GIVEN REQUEST: Print, exactly as they stand, the lines from the start of the listing to the line containing "return [(x, y, z)", inclusive.

DATA PROVIDED:
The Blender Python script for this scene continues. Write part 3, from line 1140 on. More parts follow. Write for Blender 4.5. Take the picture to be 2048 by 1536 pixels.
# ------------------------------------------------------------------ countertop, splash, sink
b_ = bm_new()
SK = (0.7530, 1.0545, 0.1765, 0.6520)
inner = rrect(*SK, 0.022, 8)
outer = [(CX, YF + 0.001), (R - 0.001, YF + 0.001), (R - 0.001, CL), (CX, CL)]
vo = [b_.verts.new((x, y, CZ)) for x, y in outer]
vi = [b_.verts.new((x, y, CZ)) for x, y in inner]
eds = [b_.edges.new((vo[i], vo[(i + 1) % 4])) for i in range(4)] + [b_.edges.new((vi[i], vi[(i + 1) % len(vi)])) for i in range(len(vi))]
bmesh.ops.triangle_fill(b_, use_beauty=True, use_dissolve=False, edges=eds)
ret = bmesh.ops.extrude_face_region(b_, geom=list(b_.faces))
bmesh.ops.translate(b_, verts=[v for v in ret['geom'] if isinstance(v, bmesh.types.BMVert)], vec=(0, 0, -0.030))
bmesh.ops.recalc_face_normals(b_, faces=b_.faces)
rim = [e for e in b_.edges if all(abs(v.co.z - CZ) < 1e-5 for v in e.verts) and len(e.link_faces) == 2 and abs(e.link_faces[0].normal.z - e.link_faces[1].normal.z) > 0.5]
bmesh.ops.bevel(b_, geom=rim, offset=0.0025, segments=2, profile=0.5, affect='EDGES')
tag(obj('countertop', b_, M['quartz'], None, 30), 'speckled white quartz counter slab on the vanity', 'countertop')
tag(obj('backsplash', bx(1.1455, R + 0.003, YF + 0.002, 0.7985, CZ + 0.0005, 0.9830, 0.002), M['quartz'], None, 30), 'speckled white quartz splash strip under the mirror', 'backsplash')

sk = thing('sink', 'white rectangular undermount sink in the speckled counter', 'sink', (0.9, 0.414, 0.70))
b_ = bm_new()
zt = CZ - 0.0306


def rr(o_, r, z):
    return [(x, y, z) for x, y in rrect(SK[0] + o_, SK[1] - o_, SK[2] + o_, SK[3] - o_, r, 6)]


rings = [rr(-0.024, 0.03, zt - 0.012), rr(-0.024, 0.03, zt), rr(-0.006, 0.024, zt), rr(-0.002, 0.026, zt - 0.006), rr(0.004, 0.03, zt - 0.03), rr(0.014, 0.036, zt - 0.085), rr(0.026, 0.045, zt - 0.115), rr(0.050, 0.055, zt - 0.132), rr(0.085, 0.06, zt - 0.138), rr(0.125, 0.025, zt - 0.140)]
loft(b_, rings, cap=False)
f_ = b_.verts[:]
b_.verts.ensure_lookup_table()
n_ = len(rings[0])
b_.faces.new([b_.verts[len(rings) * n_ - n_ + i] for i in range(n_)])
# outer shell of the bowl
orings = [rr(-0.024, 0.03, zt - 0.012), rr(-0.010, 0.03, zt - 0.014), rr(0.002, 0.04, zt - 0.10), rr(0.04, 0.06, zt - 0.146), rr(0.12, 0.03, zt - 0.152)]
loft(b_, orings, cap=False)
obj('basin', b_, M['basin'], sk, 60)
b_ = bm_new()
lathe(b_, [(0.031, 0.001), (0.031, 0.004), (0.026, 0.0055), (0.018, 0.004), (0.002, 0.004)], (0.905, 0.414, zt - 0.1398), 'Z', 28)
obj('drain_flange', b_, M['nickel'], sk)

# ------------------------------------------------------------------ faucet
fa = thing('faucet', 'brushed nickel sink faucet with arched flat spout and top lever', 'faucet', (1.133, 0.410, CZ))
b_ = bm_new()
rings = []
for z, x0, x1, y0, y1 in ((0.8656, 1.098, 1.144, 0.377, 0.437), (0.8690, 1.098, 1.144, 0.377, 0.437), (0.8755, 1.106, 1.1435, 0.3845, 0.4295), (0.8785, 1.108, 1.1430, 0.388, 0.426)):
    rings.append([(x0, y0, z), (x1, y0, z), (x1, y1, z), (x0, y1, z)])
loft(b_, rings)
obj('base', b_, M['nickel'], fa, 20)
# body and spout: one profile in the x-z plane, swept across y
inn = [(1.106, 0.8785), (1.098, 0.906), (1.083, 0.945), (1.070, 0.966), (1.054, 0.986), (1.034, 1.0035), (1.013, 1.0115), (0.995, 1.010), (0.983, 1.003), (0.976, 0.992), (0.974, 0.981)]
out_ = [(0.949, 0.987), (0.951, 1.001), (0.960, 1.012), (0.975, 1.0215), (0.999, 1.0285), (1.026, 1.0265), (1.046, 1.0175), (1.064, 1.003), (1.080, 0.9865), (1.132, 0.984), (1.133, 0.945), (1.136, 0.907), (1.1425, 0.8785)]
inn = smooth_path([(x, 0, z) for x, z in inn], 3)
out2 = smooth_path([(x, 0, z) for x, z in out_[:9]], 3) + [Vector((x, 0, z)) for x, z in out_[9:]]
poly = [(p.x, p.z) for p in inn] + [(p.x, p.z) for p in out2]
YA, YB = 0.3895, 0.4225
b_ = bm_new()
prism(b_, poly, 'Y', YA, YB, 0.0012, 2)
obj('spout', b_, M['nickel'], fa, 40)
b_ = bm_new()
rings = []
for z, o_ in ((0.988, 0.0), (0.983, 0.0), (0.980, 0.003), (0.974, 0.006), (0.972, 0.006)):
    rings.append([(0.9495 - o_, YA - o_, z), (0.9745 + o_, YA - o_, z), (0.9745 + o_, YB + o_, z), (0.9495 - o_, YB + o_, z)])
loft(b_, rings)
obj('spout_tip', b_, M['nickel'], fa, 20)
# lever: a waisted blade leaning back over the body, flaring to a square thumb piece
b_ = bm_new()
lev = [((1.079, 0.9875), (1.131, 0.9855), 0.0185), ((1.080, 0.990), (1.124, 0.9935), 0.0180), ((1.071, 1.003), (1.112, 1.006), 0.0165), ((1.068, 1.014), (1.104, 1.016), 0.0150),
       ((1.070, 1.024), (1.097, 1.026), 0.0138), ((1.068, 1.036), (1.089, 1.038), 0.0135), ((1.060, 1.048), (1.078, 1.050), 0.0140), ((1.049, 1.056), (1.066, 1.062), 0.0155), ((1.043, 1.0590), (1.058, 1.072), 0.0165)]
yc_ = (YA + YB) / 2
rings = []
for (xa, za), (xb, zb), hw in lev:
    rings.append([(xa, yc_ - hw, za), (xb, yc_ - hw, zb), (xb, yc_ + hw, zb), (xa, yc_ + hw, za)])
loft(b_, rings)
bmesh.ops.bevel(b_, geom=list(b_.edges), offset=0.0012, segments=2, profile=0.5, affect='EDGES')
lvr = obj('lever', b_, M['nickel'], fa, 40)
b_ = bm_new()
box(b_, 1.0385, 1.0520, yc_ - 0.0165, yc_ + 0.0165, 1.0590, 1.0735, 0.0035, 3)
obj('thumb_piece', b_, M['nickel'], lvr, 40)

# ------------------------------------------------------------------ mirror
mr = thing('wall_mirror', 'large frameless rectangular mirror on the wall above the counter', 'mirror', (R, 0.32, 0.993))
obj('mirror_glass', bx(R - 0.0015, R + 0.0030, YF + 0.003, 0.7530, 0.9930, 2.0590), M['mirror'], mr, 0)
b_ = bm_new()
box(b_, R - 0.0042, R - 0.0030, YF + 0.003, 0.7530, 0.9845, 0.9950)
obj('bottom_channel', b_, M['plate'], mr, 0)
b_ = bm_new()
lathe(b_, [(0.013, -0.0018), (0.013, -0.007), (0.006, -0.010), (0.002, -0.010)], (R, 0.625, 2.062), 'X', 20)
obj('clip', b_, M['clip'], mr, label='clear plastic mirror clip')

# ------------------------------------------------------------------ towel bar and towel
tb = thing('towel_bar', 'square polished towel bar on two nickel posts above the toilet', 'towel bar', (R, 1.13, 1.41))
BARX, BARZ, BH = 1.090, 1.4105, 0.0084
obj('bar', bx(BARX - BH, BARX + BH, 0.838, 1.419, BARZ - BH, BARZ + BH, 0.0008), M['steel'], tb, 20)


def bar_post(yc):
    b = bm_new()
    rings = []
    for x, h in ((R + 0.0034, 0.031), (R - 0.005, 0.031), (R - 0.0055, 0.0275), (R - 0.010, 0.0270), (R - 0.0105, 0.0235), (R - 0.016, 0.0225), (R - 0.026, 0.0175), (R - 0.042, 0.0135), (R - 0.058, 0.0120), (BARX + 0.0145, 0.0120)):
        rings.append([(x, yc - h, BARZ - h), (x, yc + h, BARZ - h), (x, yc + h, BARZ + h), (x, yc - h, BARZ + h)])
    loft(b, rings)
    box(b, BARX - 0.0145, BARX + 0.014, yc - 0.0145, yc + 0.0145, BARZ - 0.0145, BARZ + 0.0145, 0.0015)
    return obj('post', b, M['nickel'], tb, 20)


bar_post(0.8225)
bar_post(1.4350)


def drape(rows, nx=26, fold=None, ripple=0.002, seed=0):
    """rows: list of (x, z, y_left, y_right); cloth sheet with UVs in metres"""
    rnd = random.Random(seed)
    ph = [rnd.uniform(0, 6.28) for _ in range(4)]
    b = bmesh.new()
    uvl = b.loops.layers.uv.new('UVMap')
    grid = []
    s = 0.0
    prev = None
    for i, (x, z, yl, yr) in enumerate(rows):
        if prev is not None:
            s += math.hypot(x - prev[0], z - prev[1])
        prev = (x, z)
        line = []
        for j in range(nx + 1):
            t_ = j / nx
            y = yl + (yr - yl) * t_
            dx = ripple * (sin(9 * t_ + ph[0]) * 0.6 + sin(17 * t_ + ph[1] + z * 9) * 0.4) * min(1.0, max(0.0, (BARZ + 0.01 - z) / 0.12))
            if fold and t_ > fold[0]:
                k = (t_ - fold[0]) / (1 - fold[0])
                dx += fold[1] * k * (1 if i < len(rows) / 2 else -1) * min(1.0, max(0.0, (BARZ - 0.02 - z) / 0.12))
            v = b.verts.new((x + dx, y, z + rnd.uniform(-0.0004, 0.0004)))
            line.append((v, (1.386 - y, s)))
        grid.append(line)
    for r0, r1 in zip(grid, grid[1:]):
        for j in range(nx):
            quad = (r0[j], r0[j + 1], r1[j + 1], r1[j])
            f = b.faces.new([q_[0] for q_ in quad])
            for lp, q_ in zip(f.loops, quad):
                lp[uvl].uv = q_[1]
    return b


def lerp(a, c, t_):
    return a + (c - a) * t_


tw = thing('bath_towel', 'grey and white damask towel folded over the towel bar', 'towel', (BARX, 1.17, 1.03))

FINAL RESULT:
The Blender Python script for this scene continues. Write part 3, from line 1140 on. More parts follow. Write for Blender 4.5. Take the picture to be 2048 by 1536 pixels.
# ------------------------------------------------------------------ countertop, splash, sink
b_ = bm_new()
SK = (0.7530, 1.0545, 0.1765, 0.6520)
inner = rrect(*SK, 0.022, 8)
outer = [(CX, YF + 0.001), (R - 0.001, YF + 0.001), (R - 0.001, CL), (CX, CL)]
vo = [b_.verts.new((x, y, CZ)) for x, y in outer]
vi = [b_.verts.new((x, y, CZ)) for x, y in inner]
eds = [b_.edges.new((vo[i], vo[(i + 1) % 4])) for i in range(4)] + [b_.edges.new((vi[i], vi[(i + 1) % len(vi)])) for i in range(len(vi))]
bmesh.ops.triangle_fill(b_, use_beauty=True, use_dissolve=False, edges=eds)
ret = bmesh.ops.extrude_face_region(b_, geom=list(b_.faces))
bmesh.ops.translate(b_, verts=[v for v in ret['geom'] if isinstance(v, bmesh.types.BMVert)], vec=(0, 0, -0.030))
bmesh.ops.recalc_face_normals(b_, faces=b_.faces)
rim = [e for e in b_.edges if all(abs(v.co.z - CZ) < 1e-5 for v in e.verts) and len(e.link_faces) == 2 and abs(e.link_faces[0].normal.z - e.link_faces[1].normal.z) > 0.5]
bmesh.ops.bevel(b_, geom=rim, offset=0.0025, segments=2, profile=0.5, affect='EDGES')
tag(obj('countertop', b_, M['quartz'], None, 30), 'speckled white quartz counter slab on the vanity', 'countertop')
tag(obj('backsplash', bx(1.1455, R + 0.003, YF + 0.002, 0.7985, CZ + 0.0005, 0.9830, 0.002), M['quartz'], None, 30), 'speckled white quartz splash strip under the mirror', 'backsplash')

sk = thing('sink', 'white rectangular undermount sink in the speckled counter', 'sink', (0.9, 0.414, 0.70))
b_ = bm_new()
zt = CZ - 0.0306


def rr(o_, r, z):
    return [(x, y, z) for x, y in rrect(SK[0] + o_, SK[1] - o_, SK[2] + o_, SK[3] - o_, r, 6)]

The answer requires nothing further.